Twitter-Journalismus: Warum auch in der Türkei Youtube und Co politisch überschätzt werden

01. April 2014

Was haben Sie nicht gelacht über Recep Tayyip Erdoğan auf Twitter. Und im Youtube war der türkische Premier auch der Renner. Mit den abgehörten Telefonaten, die den Premier mit Sex, Crime und Korruption in Verbindung brachten. In den Social-Media-Kanälen war die  Wahl damit bereits vor der Wahl entschieden. Gegen Erdoğan.

Die Wahl ist ganz anders ausgegangen. Mehrheitlich pro Erdoğan. Offenbar sehen die meisten Türken ihren Premier anders als die Twitter & Youtube-Community. Und gar nicht so wenige werden vom „Internet“ gerade einmal gehört haben. Blöd nur, dass auch Journalisten und Journalistinnen immer mehr ihre Zeit mit twittern als mit recherchieren verbringen. Daher konnte man auch in heimischen und internationalen Medien zunehmend den Eindruck gewinnen, dass die AKP unter dem Machtpolitiker Erdoğan bei den Kommunalwahlen in der Türkei eine Schlappe erleiden wird.

Das war nicht so. Im Gegenteil. Erdoğan ist stärker denn je. Und als Leser steht man da und staunt.  Bei aller - völlig berechtigter - Kritik an Erdoğan wäre es doch gut gewesen zu beschreiben, dass sein autoritärer Regierung-Stil offenbar viele Türken nicht weiter stört. Vielleicht hätten auch ein paar Berichte über die sozialen Errungenschaften der AKP („Grüne Karte“) das Bild vollständiger gemacht. Und wie ist es nun wirklich mit der Pressefreiheit in der Türkei? Welche Informationen haben die Türken? All das hätte jedenfalls ein wahrhaftigeres Bild von der realen Stimmung im Land gezeigt, als die Fixierung auf die Twitter-Sperre und die You-Tube-Soap rund um den Türken-Premier.

Kommentare

 

Das Problem ist doch auch, dass viele Türkei-Außenkorrespondenten ihre Bobo-Bezirke nicht verlassen und glauben so einen Eindruck über die gesamte Türkei zu gewinnen.

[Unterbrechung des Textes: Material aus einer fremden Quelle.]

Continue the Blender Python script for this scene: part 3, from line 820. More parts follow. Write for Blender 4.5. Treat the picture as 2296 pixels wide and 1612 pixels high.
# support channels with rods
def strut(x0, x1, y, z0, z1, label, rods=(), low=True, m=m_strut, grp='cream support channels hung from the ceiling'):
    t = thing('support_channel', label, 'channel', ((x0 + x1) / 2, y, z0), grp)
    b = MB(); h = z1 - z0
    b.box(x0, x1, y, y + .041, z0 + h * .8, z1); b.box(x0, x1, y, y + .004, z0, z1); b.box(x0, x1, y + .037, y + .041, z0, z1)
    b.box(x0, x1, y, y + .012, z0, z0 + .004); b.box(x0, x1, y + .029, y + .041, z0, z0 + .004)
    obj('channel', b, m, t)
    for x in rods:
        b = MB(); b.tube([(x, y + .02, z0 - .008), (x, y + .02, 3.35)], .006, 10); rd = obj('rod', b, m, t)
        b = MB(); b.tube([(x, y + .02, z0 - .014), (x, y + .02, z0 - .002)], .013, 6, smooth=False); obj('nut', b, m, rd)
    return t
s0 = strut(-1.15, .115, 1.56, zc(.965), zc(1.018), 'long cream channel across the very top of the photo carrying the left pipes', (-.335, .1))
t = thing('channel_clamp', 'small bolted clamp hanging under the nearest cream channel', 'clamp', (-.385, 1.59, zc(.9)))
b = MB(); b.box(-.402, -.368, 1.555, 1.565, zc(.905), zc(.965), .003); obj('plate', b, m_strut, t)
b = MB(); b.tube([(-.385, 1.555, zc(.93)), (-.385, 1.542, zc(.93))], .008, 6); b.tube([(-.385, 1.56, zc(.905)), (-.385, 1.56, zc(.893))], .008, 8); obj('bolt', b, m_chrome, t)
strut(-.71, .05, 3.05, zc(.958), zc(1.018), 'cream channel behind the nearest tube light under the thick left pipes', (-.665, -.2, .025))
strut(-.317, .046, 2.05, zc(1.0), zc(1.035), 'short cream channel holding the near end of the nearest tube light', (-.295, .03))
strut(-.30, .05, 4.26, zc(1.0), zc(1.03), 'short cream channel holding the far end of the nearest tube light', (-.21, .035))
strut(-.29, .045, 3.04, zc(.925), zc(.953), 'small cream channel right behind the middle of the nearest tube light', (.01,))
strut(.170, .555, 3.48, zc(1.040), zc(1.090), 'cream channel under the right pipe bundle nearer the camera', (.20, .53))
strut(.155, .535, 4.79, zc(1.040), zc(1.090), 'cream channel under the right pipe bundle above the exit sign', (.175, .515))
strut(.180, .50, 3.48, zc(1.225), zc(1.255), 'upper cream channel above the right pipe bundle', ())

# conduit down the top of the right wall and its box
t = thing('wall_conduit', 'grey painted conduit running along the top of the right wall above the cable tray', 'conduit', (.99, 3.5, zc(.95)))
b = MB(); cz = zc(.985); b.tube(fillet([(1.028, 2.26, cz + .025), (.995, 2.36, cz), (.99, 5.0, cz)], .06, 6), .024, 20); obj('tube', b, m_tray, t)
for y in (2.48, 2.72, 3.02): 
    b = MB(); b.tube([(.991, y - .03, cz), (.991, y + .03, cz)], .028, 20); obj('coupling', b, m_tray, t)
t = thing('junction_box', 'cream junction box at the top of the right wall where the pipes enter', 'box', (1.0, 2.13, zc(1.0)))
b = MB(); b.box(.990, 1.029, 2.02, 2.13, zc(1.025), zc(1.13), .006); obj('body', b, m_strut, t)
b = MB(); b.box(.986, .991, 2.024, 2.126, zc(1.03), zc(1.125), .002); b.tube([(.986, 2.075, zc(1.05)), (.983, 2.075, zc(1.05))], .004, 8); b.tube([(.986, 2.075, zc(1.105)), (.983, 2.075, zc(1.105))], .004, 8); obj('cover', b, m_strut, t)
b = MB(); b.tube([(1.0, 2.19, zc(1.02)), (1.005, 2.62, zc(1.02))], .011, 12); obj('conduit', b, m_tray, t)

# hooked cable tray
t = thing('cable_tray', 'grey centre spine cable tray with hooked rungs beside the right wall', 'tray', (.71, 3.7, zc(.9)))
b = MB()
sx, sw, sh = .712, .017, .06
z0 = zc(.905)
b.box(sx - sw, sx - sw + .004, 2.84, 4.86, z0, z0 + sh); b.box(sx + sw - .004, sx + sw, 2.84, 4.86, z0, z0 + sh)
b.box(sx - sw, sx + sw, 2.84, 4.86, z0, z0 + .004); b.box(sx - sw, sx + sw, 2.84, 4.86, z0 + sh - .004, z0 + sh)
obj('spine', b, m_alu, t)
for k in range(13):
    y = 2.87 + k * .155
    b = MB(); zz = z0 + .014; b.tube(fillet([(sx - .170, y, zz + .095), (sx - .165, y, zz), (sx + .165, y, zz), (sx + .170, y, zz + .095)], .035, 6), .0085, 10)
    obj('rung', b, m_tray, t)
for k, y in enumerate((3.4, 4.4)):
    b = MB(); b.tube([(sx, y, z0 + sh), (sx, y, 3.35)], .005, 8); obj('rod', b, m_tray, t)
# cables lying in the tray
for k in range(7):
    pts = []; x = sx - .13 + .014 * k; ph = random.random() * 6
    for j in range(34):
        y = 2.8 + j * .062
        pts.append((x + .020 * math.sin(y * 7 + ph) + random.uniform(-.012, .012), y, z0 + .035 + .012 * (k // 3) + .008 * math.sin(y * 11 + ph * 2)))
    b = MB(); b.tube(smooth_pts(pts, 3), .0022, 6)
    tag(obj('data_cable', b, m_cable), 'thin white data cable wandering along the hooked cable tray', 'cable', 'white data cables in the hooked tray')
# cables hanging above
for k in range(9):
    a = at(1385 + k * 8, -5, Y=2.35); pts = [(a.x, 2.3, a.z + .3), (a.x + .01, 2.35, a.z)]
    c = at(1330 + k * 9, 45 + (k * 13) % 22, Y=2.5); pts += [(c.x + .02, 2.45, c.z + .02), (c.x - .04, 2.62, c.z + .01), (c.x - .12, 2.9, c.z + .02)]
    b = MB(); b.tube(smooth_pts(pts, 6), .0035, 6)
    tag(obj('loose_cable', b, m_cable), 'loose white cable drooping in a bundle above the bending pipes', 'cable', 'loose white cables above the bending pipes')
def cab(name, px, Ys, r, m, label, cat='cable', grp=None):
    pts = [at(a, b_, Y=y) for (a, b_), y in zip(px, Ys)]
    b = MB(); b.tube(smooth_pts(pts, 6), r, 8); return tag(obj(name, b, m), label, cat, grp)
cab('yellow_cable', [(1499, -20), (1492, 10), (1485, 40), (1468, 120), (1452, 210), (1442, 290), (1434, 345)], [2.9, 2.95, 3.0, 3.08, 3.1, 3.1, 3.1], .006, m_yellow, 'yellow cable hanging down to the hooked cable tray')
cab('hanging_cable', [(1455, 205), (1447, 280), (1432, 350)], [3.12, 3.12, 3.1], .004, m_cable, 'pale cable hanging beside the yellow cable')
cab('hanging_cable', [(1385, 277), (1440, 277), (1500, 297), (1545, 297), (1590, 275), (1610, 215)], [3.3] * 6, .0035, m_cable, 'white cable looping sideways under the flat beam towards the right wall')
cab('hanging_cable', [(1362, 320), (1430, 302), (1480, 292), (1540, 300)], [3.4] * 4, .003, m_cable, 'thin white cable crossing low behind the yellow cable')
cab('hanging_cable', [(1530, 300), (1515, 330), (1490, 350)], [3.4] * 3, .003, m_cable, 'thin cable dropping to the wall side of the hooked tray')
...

Ich denke außerdem, dass auch viele Youtube- oder Twitter-User kein Problem mit der Sperre hatten, weil Erdogan damit in erster Linie die Betreiber unter Druck setzen wollte und das ist ihm offenbar gelungen. Viele wollten einfach, dass dieser Krieg zwischen Gülen und Erdogan endet und Gülens Macht auch allgemein bekannt und gefürchtet ist.

Und was gerne vergessen wird: wie sieht es denn um die Opposition aus? Wieso wird die nicht gewählt?

Die größte Oppositionspartei ist die faschistisch-geprägte und elitäre Partei CHP, die politisch noch in der Zeit Atatürk hängt und seit Jahrzehnten um den Beibehalt des Status-quo kämpft. Das ist die größte Oppositionspartei die in manchen Provinzen keine 1 % (!!!) erreicht. Diese wird seit Jahrzehnten von ihren Stammwählern gewählt, für andere bleibt sie unwählbar. Solange es keine wählbare Opposition gibt, wird auch die AKP gewählt werden.

Dass für viele das Ergebnis so überraschend kam zeigt auch, dass hier extrem einseitig berichtet wurde. Bei allen Meinungsumfragen lag die AKP immer zwischen 35-45 % und es war nie außer Frage, dass sie erneut gewinnen wird.

Die Opposition sollte sich in Zukunft auf annehmbare Parteiprogramme anstatt auf Skandale konzentrieren. Hat man hier denn irgendwas von der Opposition gehört, außer dass sie Erdogan nicht wollen? Hier reicht es schließlich auch nicht, Faymann schlecht zu reden um Wahlen zu gewinnen.